Tuesday, 4 December 2012

Remembering Early Travel

sometimes the words to leave, to go away
suggest a backward glance -
but - to set off -
holds such a promise -
nothing left behind

(from Gold Tracks, Fallen Fruit)

Sunrise in the Sierra

 
I want to hear foreign music on the radio, turned down low, faint sounds of piano, then a voice, rising and falling, a texture of the air for no words can be made out, just this rhythm with, perhaps, a phrase coming into being like a lisp of foam, a rip of silky foam ….et puis......des orages.......agité....le sud...and then fading again, into background...wind in the trees, almost.
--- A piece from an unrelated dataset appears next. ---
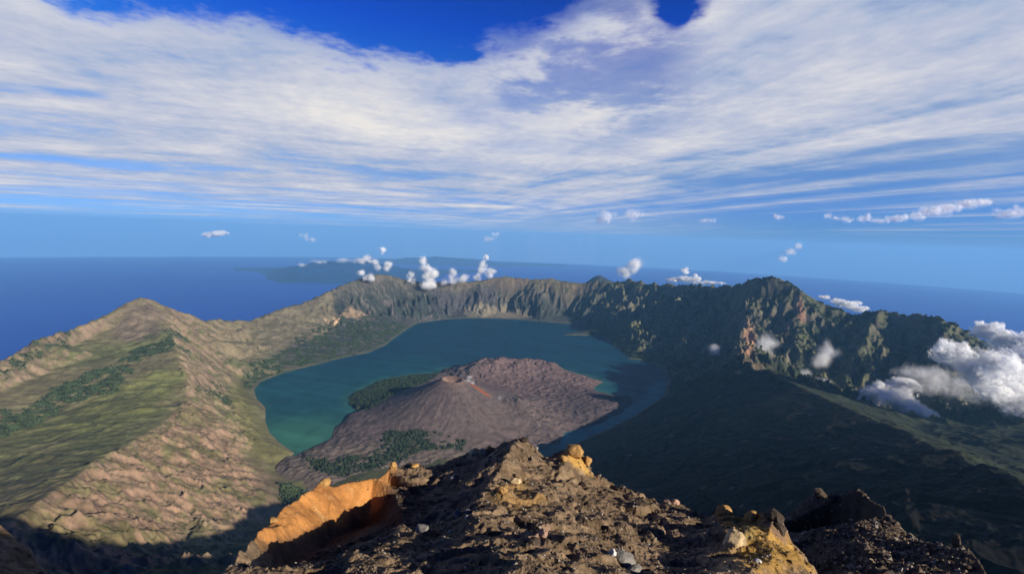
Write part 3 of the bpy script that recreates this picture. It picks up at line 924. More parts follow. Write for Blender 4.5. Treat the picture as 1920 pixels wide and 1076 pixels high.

In your twenties you think you are beginning, just beginning, something long, this life that seems to stretch ahead of you....you have a beginner’s eagerness, fresh into the lists, this race....for you want to move quickly, full of this desire for life....it’s only later, looking back, you realise that it is life’s intensest moments that will be remembered, these will be the moments when you touched – what you were always longing to reach, and imagined would come further down the line, imagined that they would be reached, attained, at what you envisaged as some culmination, some cresting wave you were just beginning to ascend...but it is not like that. 

 
Castilla la Mancha


 
Looking back, the high points were often when you were most open to the unplanned and unexpected, open to what life made possible for you, only if you did not push it aside because it did not fit in with your prearranged idea of what it might and could be, what you wanted it to be and what you imagined you were looking for. When you are moving and when you are without a definite plan, without that barrier of outcome, life can inhabit that open place –



 
So I remember – when I first set out travelling in my twenties - cafés in France with the radio playing in the background, roadside cafés along the straight trail, poplar bordered, to the south east, to Switzerland, Basel...these straight roads, avenues of trees, and at night, the yellow headlights. It was all so other, so ailleurs and I let it all in, it was exactly what I wanted, this otherness, exactly why I had left behind what seemed like the sameness – of views, light, streets, oh just everything the same, unchanging, that’s it, a sense of nothing changing. So I had to initiate change, by moving, by travelling, by setting off...

5 comments:

Anonymous said...

As John Lennon once said, 'Life is what happens when you are busy making other plans'.

I have experienced in my work people who are literally here one minute and gone the next.

We should all live for the day the best we can...

dritanje said...

Thanks Anonymous, yes it's true that such a feeling or idea has been said in different ways by various people. An interesting synchronicity with what you said - I read last night, after posting this, - ‘our loved ones are there one minute and gone the next’ - written by musicwithinyou in response to Washed Stones ‘Windy Lake’ post (Nov 24 2012). Washed Stones is an inspiring blog, can be found in my blog list, I do recommend it!

Forest Dream Weaver said...

As I read this I'm reminded of "The Alchemist" on his journey through the desert - don't quite know why.Once begun there is no option but to carry on.
Sweet dreams!
Rubyxx

Anonymous said...

Thanks, Morelle. I will certainly add it to my list of blogs to read. Isn't it a strange feeling when synchronicity strikes!? Hope you are well and enjoying your journey.x

The Solitary Walker said...

Oh yes. I remember clearly those youthful travelling days. The hitch-hiking. The exoticism. And those long straight roads bordered by poplar trees.